Mexico chooses a new president Sunday amid national turmoil. Dozens of political candidates have been murdered since September, and a corruption scandal has damaged confidence in the ruling party. That could prompt voters to elect the most left-wing candidate in the country’s history.
But an underdog is gathering the support of a centrist coalition. CGTN’s Alasdair Baverstock has details.
With Mexico’s presidential election campaign nearing its end phase, one candidate is mounting pressure upon the frontrunner. His name is Ricardo Anaya, a thirty-nine year-old career politician from Mexico City.
“We will not accept that there are eleven million Mexicans living in extreme poverty, fighting just to feed their children,” he told supporters at a recent campaign rally.
Anaya has based his campaign around forward-thinking policy and combative politics, uniting his center-right PAN party with the center-left PRD to create a unique coalition to challenge left-wing firebrand Andres Manuel Lopez Obrador.
“In uniting the two ideologically-opposed parties, Anaya has shown that he is capable of compromise, but his campaign success has been due to his public performances,” said political analyst Leon Perez. “He’s very well-prepared, with real clarity of thought, and is a very good speaker.”
Anaya first stood for public office at age twenty-one, and has been at the forefront of Mexican politics for over a decade, serving as a junior minister in President Calderon’s administration, and leading his party in opposition. But for all his experience, many voters are wary of his rapid ascent.

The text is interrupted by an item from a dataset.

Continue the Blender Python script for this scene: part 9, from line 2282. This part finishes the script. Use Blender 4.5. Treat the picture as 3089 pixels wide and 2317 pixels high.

“In achieving his ambitions, a lot of bodies have been left in the road,” said political journalist Alvaro Delgado. “This is certainly the case with Ricardo Anaya. I have followed his career with interest since he was a very young man, and I can say that he is a very tricky and unscrupulous politician.”
Despite his critics, Anaya’s rhetoric has made him Lopez Obrador’s primary contender according to the polls, although some observers say the political alliances he has leveraged to his advantage in the campaign could serve to undo an Anaya government.
“His biggest challenge would be keeping his coalition together,” said Perez. “These parties have joined forces to give themselves the best chance at power, but ideologically they are very different, and an Anaya administration could be destroyed by infighting before it even starts.”
Despite Anaya’s strong campaign performance, frontrunner Lopez Obrador, better known as AMLO, is currently polling at more than fifty percent of the vote, and an upset on election day looks improbable.
Ricardo Anaya’s appeal to voters may not be enough to change the outcome of July’s election, but his pragmatic, forward-thinking campaign is leaving its mark – raising expectations for whichever candidate wins – and sets out to form an administration.